## Short task
Read the records and gather each line that includes "part".
::: Recorded information
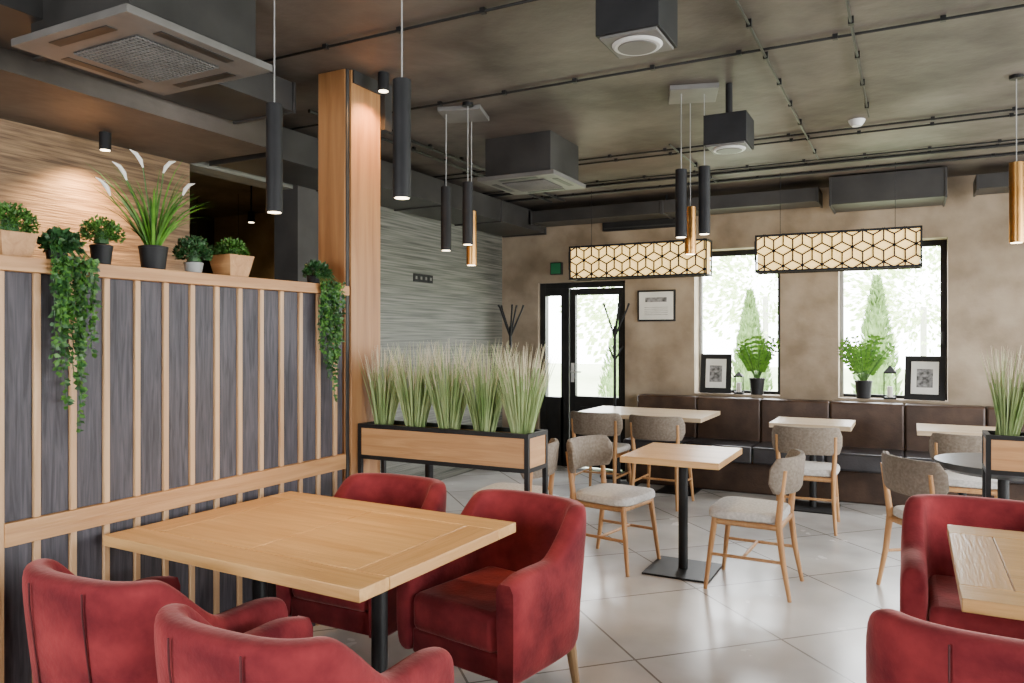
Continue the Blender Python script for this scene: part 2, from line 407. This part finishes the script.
::::::
::: Recorded information
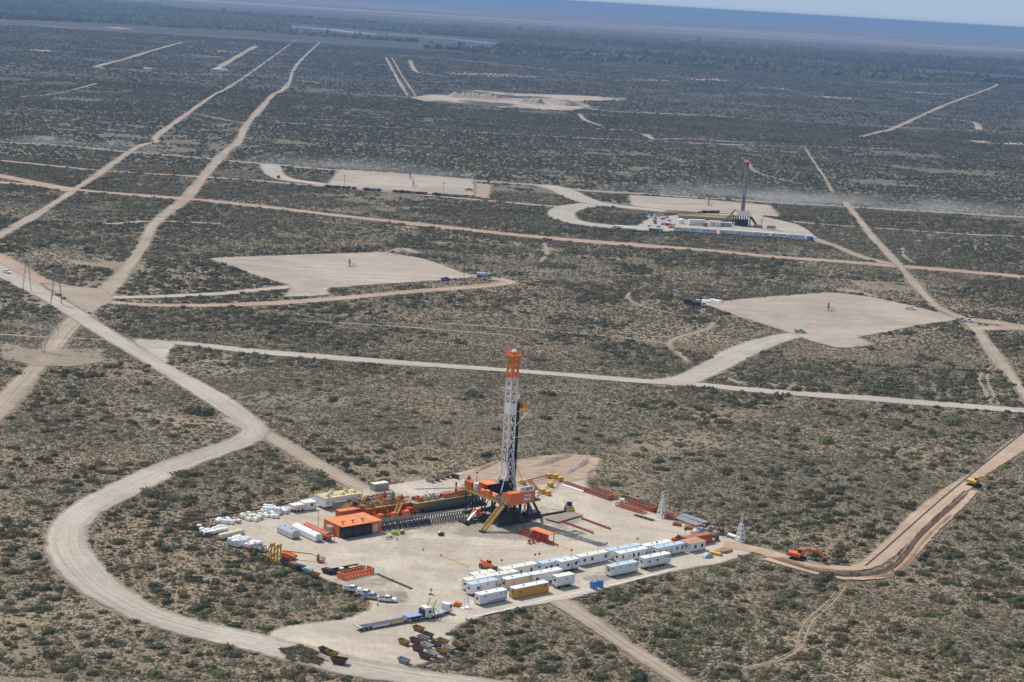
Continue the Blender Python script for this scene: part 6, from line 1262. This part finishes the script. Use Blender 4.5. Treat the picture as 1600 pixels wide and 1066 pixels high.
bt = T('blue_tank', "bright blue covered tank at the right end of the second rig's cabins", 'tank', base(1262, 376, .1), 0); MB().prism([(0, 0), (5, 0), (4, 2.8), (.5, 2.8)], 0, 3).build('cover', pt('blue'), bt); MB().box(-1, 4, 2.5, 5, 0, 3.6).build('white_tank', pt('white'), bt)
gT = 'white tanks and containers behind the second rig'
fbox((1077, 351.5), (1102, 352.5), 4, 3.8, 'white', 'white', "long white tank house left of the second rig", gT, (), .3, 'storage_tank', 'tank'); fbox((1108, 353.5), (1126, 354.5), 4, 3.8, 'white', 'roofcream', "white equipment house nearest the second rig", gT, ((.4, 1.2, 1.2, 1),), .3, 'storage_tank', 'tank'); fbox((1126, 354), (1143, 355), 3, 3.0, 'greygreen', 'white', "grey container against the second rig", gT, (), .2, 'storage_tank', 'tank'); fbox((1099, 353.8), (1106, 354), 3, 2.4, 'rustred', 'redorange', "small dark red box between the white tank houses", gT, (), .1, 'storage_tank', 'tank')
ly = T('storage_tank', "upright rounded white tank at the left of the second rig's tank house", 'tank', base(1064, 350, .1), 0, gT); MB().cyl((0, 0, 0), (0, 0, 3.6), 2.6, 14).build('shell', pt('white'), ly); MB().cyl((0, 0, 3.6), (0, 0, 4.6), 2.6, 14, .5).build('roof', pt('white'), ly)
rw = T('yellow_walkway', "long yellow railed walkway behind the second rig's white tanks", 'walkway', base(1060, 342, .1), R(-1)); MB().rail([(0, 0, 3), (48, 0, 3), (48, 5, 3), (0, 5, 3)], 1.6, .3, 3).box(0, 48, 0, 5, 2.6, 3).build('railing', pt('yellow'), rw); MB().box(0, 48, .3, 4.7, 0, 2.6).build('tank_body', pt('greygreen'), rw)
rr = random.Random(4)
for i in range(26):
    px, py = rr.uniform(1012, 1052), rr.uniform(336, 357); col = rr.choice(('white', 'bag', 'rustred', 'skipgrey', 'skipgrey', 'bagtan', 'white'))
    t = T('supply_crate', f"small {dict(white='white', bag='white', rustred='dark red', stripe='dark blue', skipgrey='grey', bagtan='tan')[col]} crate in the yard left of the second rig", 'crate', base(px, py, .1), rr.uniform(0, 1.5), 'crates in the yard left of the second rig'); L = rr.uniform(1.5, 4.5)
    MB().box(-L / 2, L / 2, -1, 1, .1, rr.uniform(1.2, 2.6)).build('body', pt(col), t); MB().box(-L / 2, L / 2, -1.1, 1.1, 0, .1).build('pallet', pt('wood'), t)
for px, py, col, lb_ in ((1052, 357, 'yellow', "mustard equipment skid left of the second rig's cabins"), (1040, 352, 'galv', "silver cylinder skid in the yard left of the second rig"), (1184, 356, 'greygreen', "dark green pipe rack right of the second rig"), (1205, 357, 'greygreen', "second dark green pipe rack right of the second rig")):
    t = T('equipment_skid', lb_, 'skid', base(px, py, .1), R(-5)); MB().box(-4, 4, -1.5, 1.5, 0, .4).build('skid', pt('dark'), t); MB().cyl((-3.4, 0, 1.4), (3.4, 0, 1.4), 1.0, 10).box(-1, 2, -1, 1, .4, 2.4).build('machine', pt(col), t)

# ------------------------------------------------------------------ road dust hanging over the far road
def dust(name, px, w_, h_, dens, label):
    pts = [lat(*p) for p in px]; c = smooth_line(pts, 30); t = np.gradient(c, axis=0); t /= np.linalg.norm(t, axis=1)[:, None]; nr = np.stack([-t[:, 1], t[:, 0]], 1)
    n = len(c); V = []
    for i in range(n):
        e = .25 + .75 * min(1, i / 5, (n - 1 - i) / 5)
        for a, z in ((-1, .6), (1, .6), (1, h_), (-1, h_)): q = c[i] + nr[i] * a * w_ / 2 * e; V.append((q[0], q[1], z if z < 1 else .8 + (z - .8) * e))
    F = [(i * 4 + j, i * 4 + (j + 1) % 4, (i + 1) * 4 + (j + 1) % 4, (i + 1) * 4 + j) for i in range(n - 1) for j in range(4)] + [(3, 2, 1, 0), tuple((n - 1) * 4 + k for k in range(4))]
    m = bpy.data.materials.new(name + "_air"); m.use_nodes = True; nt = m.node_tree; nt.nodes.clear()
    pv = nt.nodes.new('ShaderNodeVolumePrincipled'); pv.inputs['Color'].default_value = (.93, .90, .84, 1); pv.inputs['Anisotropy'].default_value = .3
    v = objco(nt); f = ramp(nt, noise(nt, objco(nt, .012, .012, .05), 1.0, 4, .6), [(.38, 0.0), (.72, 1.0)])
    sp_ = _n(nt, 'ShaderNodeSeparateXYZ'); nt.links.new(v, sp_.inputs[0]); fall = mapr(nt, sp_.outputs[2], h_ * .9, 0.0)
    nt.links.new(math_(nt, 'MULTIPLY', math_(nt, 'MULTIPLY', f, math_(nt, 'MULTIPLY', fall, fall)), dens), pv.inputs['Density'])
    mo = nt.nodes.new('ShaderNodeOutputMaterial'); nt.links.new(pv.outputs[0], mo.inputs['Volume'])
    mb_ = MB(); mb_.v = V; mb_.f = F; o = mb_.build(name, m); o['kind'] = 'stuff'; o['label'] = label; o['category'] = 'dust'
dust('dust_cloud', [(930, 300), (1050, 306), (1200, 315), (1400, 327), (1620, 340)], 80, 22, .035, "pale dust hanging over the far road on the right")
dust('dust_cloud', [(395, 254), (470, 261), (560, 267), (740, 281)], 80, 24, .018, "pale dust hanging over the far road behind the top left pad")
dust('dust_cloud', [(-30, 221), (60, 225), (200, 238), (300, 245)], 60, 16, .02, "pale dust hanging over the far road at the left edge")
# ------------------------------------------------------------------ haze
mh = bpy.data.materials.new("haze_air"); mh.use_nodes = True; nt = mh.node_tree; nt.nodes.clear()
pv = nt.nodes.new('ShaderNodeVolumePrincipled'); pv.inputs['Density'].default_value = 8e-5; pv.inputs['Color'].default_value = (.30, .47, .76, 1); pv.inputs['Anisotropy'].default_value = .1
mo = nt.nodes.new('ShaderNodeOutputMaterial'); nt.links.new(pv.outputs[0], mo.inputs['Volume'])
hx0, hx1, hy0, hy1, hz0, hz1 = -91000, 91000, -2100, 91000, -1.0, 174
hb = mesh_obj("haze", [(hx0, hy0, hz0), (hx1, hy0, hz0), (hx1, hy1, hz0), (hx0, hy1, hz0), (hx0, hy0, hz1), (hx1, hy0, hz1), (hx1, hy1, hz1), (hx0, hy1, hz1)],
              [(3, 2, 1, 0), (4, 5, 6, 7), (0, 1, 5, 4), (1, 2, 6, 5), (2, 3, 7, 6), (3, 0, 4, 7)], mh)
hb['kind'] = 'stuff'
::::::
## Response for this exercise
Continue the Blender Python script for this scene: part 2, from line 407. This part finishes the script.
Continue the Blender Python script for this scene: part 6, from line 1262. This part finishes the script. Use Blender 4.5. Treat the picture as 1600 pixels wide and 1066 pixels high.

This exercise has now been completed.